Doug Fine: Author, Journalist, Adventurer, Goat-Herder

Personal website of author Doug Fine

28
Oct 2006
Turning Into A Hobbit
Posted by OrgoCowboy at 6:13 pm |

Giant Sunflowers and Drunk Hummingbirds

 

sunflower1

I knew if I didn’t bring my camera on my evening walk tonight, the light would be perfect. I figured better to see it and not record it (at least visually), than not to see it at all. The Heaven that is Earth right now is not difficult to explain: the wettest springtime (August and September) since the last Ice Age provided October lushness that reflects light beyond diffuse.

The whole atypical greenness radiates a soft, almost ethereal mountain and farmland dreamscape closer to a Swiss Alps idyll than the stereotype of a high desert as I roll up my Carhartts and cross the still substantial Mimbres River.

Two hummingbirds buzz around me like drunk propeller planes late for something. September is our second spring in the high desert (here, the kids are taught, “July showers bring August peaches and weird neighborhood behavior”). This year, even October hasn’t brought even the beginning of the end to the lushness. I mean, imagine living in a place that has a monsoon. I don’t know about most folks, but for me, monsoon conveys the Serengeti, with all the associated amatory effects on the local fauna. Every animal except the human-on-a-9-to-5-schedule is frolicking in bliss at this time of year. Rabbits, coyotes, deer, red-tailed hawks, owls, my goats…

For some reason I remember at this moment that the beautiful Lupy is on her way from town.

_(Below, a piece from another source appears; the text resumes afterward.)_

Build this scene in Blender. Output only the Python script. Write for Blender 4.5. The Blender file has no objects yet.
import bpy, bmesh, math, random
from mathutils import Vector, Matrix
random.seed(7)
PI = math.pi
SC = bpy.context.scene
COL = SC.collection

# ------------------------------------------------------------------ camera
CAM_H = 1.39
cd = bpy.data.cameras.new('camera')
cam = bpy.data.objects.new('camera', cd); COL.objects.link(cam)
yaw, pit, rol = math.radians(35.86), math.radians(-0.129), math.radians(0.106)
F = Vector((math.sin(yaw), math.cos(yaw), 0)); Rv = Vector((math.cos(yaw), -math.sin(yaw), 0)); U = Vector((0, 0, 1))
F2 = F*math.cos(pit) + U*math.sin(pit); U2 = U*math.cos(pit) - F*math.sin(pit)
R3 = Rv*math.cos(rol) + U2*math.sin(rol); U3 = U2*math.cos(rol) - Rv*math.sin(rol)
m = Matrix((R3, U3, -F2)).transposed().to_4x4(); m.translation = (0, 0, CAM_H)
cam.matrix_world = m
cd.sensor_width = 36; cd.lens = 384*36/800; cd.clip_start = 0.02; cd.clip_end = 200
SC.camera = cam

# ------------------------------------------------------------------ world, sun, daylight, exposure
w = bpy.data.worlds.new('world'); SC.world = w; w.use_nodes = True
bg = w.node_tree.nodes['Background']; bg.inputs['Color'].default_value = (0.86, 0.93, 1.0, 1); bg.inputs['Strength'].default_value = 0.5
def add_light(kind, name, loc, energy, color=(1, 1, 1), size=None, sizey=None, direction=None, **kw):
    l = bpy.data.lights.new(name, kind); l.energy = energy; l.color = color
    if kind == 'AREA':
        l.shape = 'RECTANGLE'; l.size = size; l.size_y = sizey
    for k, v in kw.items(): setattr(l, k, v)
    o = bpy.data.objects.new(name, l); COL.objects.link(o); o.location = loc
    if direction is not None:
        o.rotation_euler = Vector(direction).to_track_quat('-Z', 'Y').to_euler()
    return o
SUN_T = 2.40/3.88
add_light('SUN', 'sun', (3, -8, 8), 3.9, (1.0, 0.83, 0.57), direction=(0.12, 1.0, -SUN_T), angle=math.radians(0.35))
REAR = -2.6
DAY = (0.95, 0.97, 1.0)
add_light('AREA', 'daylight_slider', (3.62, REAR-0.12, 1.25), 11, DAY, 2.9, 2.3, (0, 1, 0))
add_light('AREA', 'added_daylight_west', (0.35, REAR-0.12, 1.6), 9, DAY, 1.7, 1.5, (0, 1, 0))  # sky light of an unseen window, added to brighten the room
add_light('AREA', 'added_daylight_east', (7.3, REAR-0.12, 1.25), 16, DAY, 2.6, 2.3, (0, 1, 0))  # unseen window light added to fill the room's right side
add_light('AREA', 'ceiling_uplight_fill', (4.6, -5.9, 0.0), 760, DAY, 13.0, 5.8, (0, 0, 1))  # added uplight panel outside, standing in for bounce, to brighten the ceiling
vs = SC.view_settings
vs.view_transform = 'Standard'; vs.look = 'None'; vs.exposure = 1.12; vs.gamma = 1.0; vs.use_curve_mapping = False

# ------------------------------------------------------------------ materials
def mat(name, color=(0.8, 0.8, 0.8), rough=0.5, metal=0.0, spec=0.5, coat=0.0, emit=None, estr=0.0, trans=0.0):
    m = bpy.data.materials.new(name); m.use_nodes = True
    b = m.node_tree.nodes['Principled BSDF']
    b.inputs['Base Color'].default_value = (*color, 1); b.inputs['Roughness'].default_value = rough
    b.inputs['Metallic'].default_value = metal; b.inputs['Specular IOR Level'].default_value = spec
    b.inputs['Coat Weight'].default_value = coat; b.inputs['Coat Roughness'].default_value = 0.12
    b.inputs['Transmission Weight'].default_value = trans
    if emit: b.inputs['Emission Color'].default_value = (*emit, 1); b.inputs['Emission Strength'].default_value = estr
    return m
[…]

I can’t help but emanate crunchy thoughts like, “I am so lucky to be alive, to be here, now.” I’m sorry. I know happiness is annoying to those in a different part of the emotional cycle. The near constant thunder of the previous three months is winding down, which is good, as it scares the Goatlets a little. But even they, judging but their own good attitude, know it was all worth it: so much new stuff to nosh. And despite the barrage of precipitation that’s now (I think) almost over for a few months, even during the brunt of the Legendary Flood Of ‘06 we had hours of sunlight every day. It was just that during monsoon season, I had to time the clothes-drying. Miss the window, and they hung on the line long enough to become art.
It was on this hike tonight that I remembered that working on one’s own life is the biggest blessing — it’s not about hours logged (sure it’s a lot of work, between trying to live the Green life and write about it), it’s about loving and appreciating life and where one is. Radiating love of the Moment. I am appreciative this time around. May I stay so, I prayed — and not get used to living bliss.

On the last leg of this dream hike, I brought home some stop sign-sized sunflowers for the kitchen table vase from a dewey meadow two farms away. Eugenio Zanetti, the production designer for the gorgeous film What Dreams May Come might have gotten his inspiration from this endless field of 12 foot tall stalks, about halfway into their Van Gogh decay. It’s one of those fields with columns extending as far as the eye can see, the traversing of which turns me into a Hobbit. And a ten-year-old one at that.